Direction: Transcribe every line from the top down to the line with "scene.render.resolution_x, scene.render.resolution_y = 1024, 576", both ends included, but not the pictures.

Extracted records:
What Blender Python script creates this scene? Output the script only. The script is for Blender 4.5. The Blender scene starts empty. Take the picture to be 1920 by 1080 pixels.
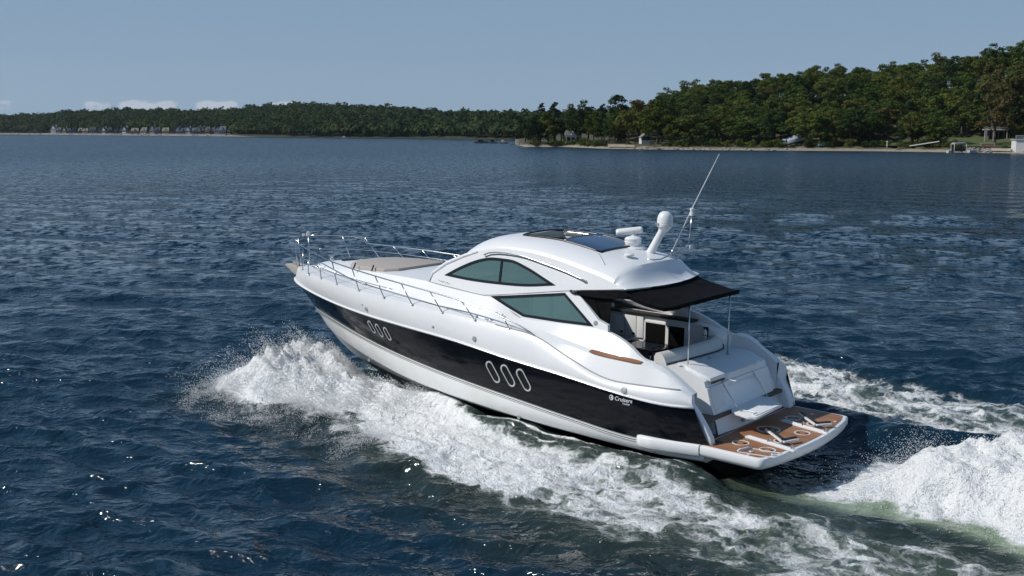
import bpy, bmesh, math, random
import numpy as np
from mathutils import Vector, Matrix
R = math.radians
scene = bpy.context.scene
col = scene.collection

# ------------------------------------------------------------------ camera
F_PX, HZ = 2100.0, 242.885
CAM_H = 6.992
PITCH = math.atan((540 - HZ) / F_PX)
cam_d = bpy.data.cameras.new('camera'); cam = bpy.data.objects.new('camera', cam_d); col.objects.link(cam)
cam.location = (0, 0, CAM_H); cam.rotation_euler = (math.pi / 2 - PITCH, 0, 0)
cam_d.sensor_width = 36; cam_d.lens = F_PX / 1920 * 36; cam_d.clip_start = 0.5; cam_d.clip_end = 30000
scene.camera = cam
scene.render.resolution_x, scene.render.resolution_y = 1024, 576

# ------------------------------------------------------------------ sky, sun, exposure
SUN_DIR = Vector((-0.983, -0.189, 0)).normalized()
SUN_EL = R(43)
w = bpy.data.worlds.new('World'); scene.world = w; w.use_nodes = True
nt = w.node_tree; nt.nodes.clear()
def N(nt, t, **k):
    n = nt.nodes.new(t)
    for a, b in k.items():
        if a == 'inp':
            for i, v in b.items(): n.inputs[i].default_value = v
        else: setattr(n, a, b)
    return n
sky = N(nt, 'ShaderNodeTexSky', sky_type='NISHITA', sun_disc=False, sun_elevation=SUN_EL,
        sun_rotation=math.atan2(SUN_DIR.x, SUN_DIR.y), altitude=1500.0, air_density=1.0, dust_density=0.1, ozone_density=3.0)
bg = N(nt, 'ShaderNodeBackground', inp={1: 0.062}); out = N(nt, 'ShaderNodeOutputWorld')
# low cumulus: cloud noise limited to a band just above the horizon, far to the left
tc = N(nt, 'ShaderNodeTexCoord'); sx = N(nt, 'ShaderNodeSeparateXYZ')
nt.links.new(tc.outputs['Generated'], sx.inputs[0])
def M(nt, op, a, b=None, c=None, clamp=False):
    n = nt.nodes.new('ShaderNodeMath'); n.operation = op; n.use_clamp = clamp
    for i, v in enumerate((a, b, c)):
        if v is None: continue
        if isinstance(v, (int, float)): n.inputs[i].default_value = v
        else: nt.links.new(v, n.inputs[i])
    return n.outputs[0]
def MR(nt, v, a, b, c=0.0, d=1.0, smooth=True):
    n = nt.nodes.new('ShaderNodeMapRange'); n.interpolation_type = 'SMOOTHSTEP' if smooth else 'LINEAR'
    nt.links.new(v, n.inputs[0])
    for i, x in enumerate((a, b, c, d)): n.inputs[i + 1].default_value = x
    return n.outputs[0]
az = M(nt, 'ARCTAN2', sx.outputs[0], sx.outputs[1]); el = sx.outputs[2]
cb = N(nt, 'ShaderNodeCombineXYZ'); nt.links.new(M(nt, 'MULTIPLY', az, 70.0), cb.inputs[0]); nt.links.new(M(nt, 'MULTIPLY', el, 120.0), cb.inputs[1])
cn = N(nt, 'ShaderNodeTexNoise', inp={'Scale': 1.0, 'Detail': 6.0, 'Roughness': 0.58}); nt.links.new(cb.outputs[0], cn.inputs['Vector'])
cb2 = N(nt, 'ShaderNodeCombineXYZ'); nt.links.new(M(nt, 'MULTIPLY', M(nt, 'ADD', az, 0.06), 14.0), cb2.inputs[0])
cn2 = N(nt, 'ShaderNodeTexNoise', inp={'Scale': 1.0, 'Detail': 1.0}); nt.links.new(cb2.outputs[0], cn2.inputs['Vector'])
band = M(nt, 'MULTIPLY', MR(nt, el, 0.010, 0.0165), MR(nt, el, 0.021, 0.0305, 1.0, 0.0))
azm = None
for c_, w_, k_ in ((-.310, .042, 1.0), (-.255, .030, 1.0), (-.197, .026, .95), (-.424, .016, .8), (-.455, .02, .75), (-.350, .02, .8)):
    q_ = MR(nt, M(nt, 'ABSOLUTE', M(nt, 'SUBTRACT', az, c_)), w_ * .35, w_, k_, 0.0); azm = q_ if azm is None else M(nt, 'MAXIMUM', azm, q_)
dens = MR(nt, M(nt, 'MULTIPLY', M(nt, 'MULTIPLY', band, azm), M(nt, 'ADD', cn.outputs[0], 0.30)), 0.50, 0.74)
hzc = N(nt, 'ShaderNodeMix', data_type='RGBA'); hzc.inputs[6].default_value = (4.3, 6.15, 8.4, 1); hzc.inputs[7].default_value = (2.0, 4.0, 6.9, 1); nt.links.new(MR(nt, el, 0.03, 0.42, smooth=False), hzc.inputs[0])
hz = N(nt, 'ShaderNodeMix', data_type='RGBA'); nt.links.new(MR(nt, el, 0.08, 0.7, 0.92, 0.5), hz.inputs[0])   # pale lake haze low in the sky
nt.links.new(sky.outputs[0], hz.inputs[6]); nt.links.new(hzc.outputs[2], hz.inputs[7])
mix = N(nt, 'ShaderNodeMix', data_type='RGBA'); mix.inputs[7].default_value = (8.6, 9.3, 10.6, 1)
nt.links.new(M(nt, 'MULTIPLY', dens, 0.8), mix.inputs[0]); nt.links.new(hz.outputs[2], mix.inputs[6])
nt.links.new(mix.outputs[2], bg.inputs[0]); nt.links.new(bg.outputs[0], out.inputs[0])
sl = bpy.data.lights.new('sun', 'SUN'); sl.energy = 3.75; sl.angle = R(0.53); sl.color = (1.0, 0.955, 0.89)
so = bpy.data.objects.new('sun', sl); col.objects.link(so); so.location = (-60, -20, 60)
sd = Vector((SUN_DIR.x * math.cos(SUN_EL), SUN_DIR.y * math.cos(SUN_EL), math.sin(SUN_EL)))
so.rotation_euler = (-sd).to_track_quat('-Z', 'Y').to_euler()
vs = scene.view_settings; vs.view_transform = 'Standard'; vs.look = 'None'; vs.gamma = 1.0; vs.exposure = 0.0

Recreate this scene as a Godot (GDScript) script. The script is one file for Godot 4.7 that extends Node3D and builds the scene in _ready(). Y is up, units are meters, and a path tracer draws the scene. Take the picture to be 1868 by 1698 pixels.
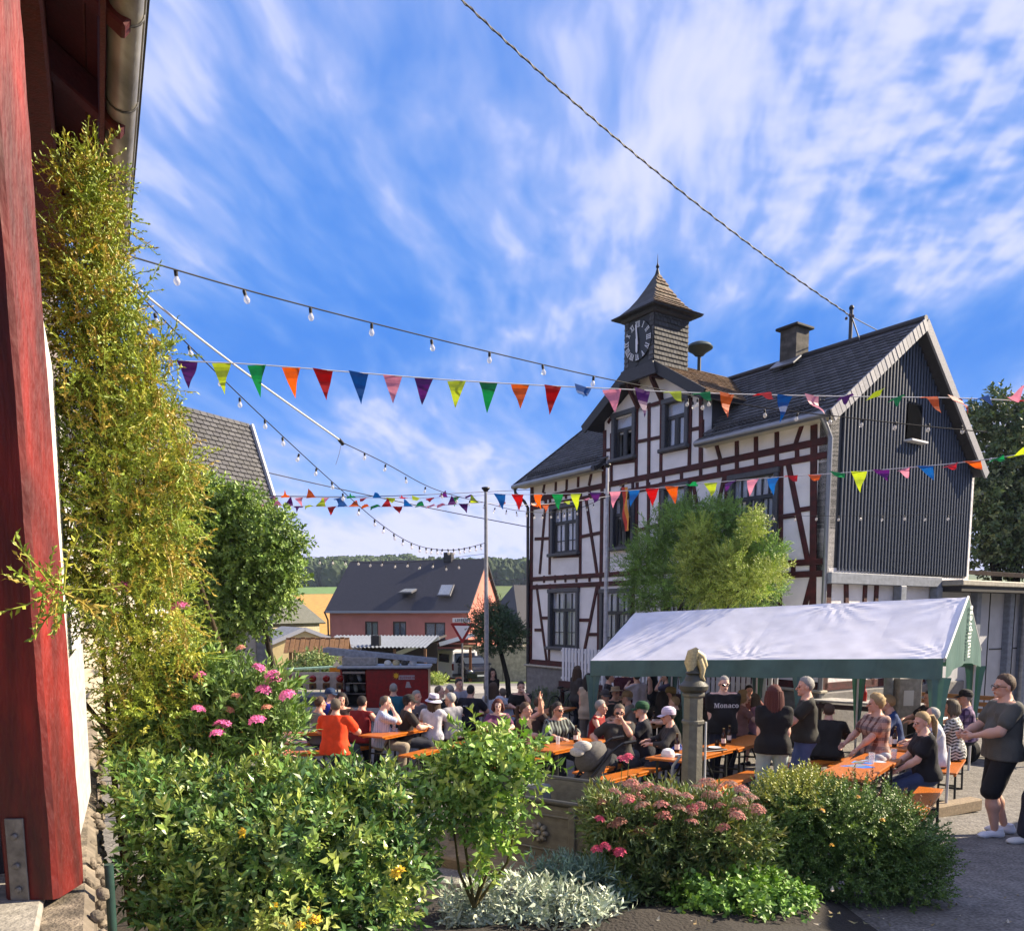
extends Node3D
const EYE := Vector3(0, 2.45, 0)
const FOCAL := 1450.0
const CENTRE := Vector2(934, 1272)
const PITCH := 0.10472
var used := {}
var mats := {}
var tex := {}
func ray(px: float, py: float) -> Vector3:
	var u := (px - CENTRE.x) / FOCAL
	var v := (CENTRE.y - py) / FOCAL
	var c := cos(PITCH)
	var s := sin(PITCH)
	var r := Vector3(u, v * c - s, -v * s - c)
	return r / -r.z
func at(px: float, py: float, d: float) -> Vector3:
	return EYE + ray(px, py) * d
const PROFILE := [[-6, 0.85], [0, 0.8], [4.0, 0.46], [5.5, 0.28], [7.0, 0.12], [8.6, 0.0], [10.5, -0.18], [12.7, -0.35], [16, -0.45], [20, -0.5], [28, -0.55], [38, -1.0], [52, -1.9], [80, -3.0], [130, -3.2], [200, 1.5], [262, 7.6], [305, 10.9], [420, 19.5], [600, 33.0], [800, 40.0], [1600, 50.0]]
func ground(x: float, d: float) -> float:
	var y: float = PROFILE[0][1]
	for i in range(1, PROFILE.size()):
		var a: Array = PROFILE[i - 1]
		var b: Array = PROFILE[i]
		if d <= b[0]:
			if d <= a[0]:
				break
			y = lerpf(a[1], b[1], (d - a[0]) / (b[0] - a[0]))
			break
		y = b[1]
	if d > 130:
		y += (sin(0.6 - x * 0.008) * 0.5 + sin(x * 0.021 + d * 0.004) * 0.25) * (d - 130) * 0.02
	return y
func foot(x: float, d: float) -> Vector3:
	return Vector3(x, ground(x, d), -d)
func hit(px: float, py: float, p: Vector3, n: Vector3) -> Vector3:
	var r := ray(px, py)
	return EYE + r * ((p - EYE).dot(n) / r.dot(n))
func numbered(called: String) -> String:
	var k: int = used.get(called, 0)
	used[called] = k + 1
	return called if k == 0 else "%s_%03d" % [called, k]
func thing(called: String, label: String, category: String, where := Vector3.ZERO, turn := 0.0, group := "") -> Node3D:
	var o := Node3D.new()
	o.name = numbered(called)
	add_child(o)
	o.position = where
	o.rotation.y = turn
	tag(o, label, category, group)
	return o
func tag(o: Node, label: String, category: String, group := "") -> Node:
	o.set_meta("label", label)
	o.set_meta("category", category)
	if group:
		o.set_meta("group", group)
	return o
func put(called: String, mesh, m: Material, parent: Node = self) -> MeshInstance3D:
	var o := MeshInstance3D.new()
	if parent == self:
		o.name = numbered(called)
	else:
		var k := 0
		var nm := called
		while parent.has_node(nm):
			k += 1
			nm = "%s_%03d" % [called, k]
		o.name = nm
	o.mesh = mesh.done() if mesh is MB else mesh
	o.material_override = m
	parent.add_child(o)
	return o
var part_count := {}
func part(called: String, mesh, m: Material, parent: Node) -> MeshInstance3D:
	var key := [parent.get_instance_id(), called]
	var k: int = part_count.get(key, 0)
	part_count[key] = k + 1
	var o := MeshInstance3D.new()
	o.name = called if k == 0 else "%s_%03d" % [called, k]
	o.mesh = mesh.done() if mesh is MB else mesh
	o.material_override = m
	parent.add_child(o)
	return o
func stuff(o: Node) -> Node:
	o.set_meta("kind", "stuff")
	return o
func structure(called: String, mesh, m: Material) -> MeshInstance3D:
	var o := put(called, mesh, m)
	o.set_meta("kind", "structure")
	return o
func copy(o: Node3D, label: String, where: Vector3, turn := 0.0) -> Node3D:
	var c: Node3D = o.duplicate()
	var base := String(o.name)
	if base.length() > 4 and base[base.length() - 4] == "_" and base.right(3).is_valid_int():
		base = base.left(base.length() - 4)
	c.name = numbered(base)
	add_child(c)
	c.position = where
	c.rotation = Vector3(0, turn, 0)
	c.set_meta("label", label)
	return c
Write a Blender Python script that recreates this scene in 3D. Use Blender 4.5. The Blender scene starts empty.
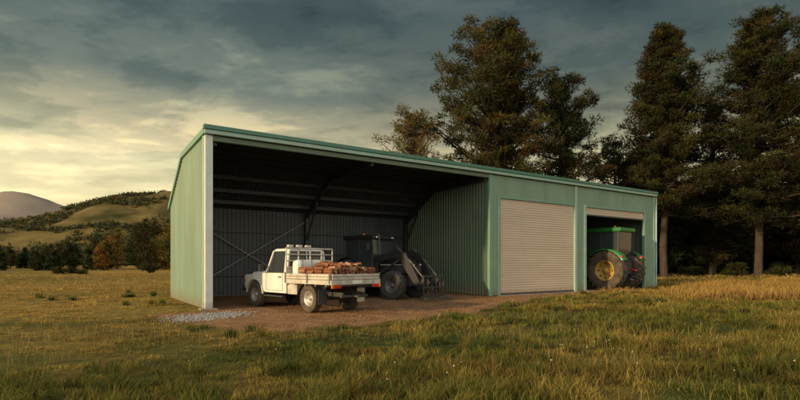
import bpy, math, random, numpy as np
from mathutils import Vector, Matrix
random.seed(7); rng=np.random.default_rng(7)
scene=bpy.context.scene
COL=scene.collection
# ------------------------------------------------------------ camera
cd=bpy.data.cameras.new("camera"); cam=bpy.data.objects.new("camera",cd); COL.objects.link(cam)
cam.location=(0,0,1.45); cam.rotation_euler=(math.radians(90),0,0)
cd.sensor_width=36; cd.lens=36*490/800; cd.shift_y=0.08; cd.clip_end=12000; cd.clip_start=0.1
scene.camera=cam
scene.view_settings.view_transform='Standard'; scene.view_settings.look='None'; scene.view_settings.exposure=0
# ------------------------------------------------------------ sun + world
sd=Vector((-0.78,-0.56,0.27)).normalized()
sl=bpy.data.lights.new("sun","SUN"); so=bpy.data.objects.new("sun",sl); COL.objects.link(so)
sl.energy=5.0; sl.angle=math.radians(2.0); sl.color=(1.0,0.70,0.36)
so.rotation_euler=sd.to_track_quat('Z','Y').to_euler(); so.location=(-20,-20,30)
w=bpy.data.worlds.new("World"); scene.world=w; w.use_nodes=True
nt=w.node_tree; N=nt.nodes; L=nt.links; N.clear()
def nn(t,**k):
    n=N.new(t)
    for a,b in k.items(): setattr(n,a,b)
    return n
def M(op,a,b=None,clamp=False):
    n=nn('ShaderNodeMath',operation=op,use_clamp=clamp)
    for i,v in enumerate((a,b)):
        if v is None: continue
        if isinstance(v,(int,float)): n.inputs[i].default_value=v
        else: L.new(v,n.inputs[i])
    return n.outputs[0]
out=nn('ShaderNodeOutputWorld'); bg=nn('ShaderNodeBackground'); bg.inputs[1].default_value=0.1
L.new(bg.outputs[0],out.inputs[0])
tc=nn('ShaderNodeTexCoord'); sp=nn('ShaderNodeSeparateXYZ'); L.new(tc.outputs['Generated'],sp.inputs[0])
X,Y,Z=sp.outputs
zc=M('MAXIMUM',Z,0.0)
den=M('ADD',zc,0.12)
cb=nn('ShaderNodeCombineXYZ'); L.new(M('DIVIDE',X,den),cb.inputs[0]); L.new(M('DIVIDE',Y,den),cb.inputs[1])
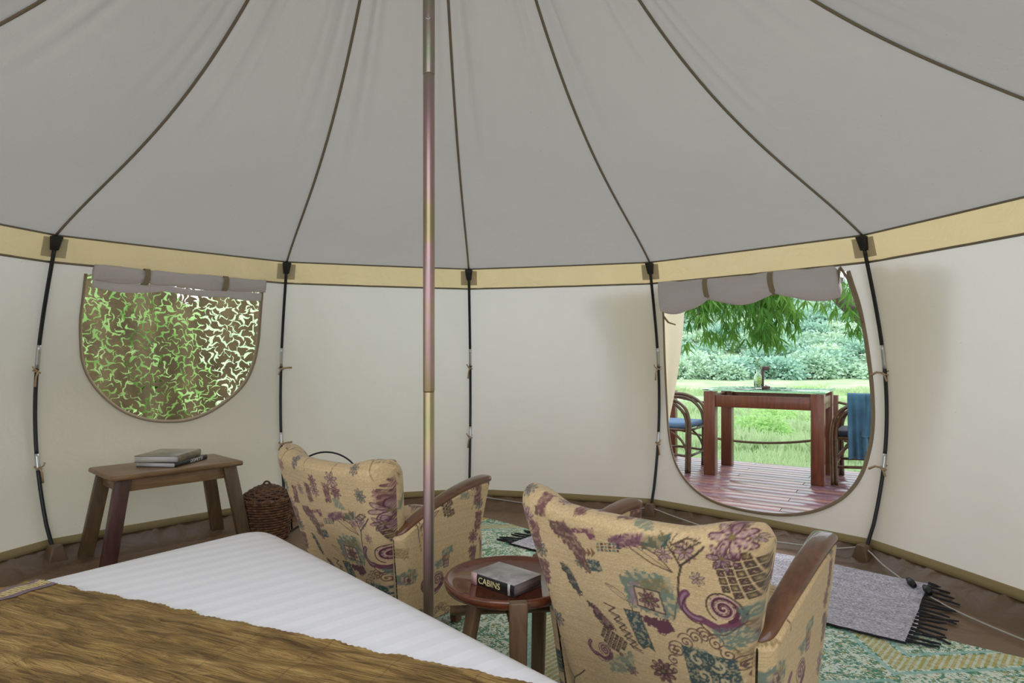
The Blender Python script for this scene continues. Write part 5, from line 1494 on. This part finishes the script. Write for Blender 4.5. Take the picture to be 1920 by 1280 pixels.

Result for this task:
What Blender Python script creates this scene? Output the script only. The script is for Blender 4.5. The Blender scene starts empty. Take the picture to be 1920 by 1080 pixels.
import bpy, bmesh, math, random
import numpy as np
from mathutils import Vector, Matrix
R = math.radians
scene = bpy.context.scene
col = scene.collection

# ------------------------------------------------------------------ camera
F_PX, HZ = 2100.0, 242.885
CAM_H = 6.992
PITCH = math.atan((540 - HZ) / F_PX)
cam_d = bpy.data.cameras.new('camera'); cam = bpy.data.objects.new('camera', cam_d); col.objects.link(cam)
cam.location = (0, 0, CAM_H); cam.rotation_euler = (math.pi / 2 - PITCH, 0, 0)
cam_d.sensor_width = 36; cam_d.lens = F_PX / 1920 * 36; cam_d.clip_start = 0.5; cam_d.clip_end = 30000
scene.camera = cam
scene.render.resolution_x, scene.render.resolution_y = 1024, 576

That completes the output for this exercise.